Michael Clow, a spokesman for the Army’s combat support and combat service support (CS&CSS) told Defense Daily that a request for proposals for the truck will be published before the end of May. Another source told Defense Daily it could come down within a week.
The program was on hold pending passage of a defense spending bill for fiscal 2017. Granted the requested $3.9 million in that legislation, the program office is moving ahead with issuing the solicitation, Clow said May 16 at the Tactical Wheeled Vehicles Conference hosted by the National Defense Industrial Association outside Washington, D.C.
The new HDT will replace the F5070, M917 and M917A1 heavy trucks, of which the oldest have been in service for half a century, according to the Army. AM General, which famously built the Humvee, built the current fleet of M917 heavy trucks.
Commercial truck manufacturer Navistar [NAV] will propose a competing design.
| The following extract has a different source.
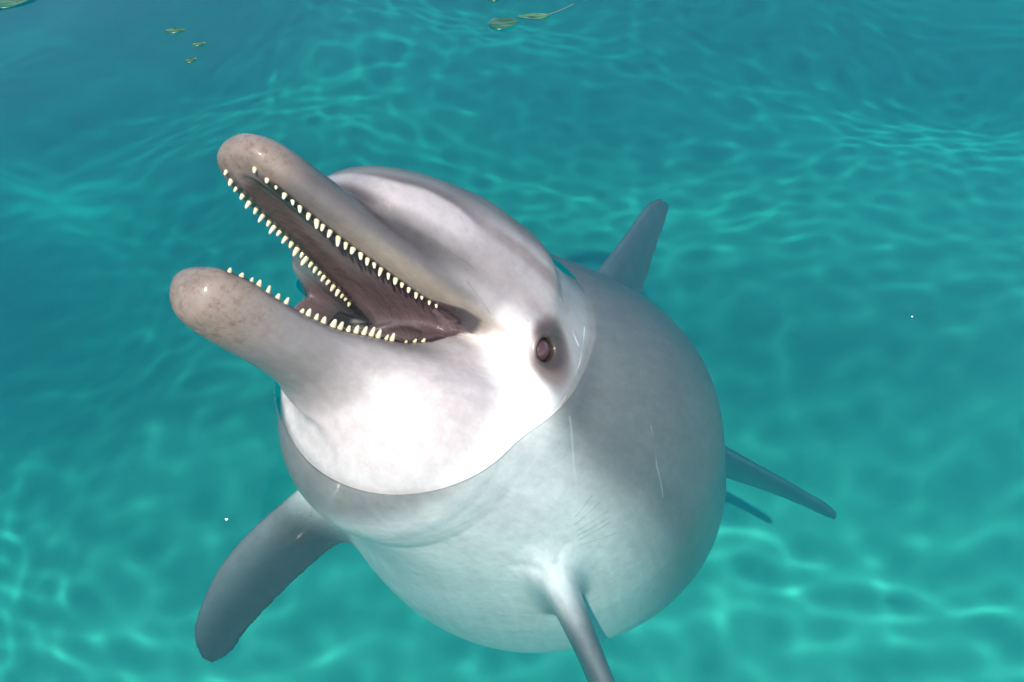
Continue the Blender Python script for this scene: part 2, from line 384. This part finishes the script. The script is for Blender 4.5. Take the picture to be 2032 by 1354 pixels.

Mack Truck also is expected to compete in the program, according to industry sources. Another potential competitor is Oshkosh Defense [OSK], which currently builds the Army’s Heavy Expanded Mobility Tactical Truck (HEMTT) and family of medium tactical vehicles (FMTV).
Contract award is scheduled for March 2018 with first delivery in September of the same year, according to Army budget documents. Target unit cost is listed as $353,000.
The $3.9 million requested in fiscal 2017 will pay for four low-rate initial production trucks and production verification testing. The forecasted budget shrinks to $3 million in fiscal 2018, then ramps up to $10 million for 25 trucks in fiscal 2019. The Army plans to then buy 123 trucks for $30 million in fiscal 2020 and 196 trucks for $60.4 million in 2021.
The HDT Low Rate Initial Production (LRIP) build is scheduled to begin in the third quarter of fiscal 2018 followed by product verification testing in fiscal 2019. Concurrent armor development is to begin before LRIP is initiated in fiscal 2018. Armored solution testing will run from mid-fiscal 2020 through fiscal 2021 and production will begin in fiscal 2022, according to Army budget documents.
The M917A3 22.5-ton heavy dump truck is a commercially based system used to load, transport, and dump payloads of sand and gravel aggregates, crushed rock, hot paving mixes, earth, clay, rubble, and large boulders at engineering and construction sites under worldwide climatic conditions in a military environment.